During a recent episode of the Fat Man on Batman podcast, Adams told filmmaker and comics writer Kevin Smith about his role in breaking the color barrier for superheroes. He found the premise that Green Lantern’s ring would seek out the good, true, and brave on Earth and keep finding white, country club types hard to accept and argued for the introduction of John Stewart, the first black Green Lantern. He also worked to have him colored in tones closer to ones found on real African Americans than comics had previously used.

Neal Adams art

Adams also used his stature in the ‘70s and ’80s to fight for creators’ rights. He tried to start a comics creators’ union, and he worked to get better, fairer treatment for artists, which among other things meant publishers returning pages of original art to the artists who drew them. The companies didn’t pay for the pages, only their use, and the growth of the comic art market made these pages a potential source of income at a time when the page rate for artists was generally a pittance. At the time, original art was often given away as goodwill token by company executives when negotiating deals, or were left to mold or rot in company basements.

“If you’re sufficiently good at what you do, you really do have a responsibility to undo some of the bad shit,” Adams says.

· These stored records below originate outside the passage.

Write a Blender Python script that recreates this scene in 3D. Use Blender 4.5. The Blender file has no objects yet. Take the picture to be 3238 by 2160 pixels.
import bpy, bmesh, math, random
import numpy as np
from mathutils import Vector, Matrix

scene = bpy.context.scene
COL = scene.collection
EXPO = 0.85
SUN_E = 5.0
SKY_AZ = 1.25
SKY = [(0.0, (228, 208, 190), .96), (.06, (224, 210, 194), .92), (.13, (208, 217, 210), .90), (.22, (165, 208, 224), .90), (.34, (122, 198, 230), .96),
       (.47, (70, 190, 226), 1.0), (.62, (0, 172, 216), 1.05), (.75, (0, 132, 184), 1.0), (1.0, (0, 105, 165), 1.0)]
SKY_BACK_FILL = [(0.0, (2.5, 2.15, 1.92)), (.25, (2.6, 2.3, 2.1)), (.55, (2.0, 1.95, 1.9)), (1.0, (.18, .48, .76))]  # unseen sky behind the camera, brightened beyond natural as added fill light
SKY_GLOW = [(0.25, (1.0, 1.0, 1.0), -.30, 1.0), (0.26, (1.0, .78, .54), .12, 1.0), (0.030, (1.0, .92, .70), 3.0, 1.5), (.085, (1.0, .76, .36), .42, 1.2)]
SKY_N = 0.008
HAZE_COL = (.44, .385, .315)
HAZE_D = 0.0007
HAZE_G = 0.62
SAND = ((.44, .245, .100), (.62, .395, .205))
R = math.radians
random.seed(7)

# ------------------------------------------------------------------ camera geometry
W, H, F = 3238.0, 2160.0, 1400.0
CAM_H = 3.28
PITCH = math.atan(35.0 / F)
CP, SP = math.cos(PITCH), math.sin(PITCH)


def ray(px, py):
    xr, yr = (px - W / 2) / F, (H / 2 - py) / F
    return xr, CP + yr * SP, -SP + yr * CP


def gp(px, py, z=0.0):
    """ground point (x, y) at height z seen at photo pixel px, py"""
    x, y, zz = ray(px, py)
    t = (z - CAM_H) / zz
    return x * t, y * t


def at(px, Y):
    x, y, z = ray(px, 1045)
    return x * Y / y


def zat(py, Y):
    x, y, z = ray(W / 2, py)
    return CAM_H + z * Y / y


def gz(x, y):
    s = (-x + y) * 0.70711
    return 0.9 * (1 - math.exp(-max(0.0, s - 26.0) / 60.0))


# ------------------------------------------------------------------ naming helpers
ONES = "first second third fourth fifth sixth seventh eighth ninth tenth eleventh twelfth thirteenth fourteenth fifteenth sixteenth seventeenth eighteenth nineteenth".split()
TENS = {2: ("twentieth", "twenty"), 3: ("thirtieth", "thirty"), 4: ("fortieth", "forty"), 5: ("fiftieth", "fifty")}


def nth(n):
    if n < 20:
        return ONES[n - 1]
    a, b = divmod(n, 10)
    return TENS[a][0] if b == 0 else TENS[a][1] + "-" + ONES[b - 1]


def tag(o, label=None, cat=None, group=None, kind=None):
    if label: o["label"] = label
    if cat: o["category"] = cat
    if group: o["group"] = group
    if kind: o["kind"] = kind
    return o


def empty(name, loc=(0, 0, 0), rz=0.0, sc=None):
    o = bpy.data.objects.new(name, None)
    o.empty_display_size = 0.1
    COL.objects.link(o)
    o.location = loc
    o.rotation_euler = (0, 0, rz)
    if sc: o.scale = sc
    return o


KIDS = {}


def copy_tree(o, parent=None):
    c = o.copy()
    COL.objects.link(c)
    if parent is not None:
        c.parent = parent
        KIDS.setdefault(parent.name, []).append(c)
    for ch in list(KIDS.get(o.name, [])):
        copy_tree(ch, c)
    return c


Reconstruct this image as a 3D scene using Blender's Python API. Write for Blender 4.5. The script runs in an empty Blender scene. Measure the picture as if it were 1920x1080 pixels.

Still, Adams embraces what comics first and foremost are. “Comic books are like jazz,” he says. “It’s ground-level stuff.” His working class roots seem to take pride in that. They may have roots that he traces back to Egyptian hieroglyphics, and they may have spawned the dominant mode in action movies today, but “in a weird way, it’s not important. It’s comics.” He brings the same energy and sense of pride that he shows in discussions of justice to an explanation of his costume design for Havok, one of The X-Men, applying the same clear logic to something far more ephemeral. 

“The design was functional to his powers,” Adams says. “There were no highlights on his black costume because no energy was escaping him, no light bouncing off. It was absorbing energy. That thing on his head was meant for projecting energy.”

Neal Adams will also sign books Thursday from 4 to 7 p.m. at More Fun Comics.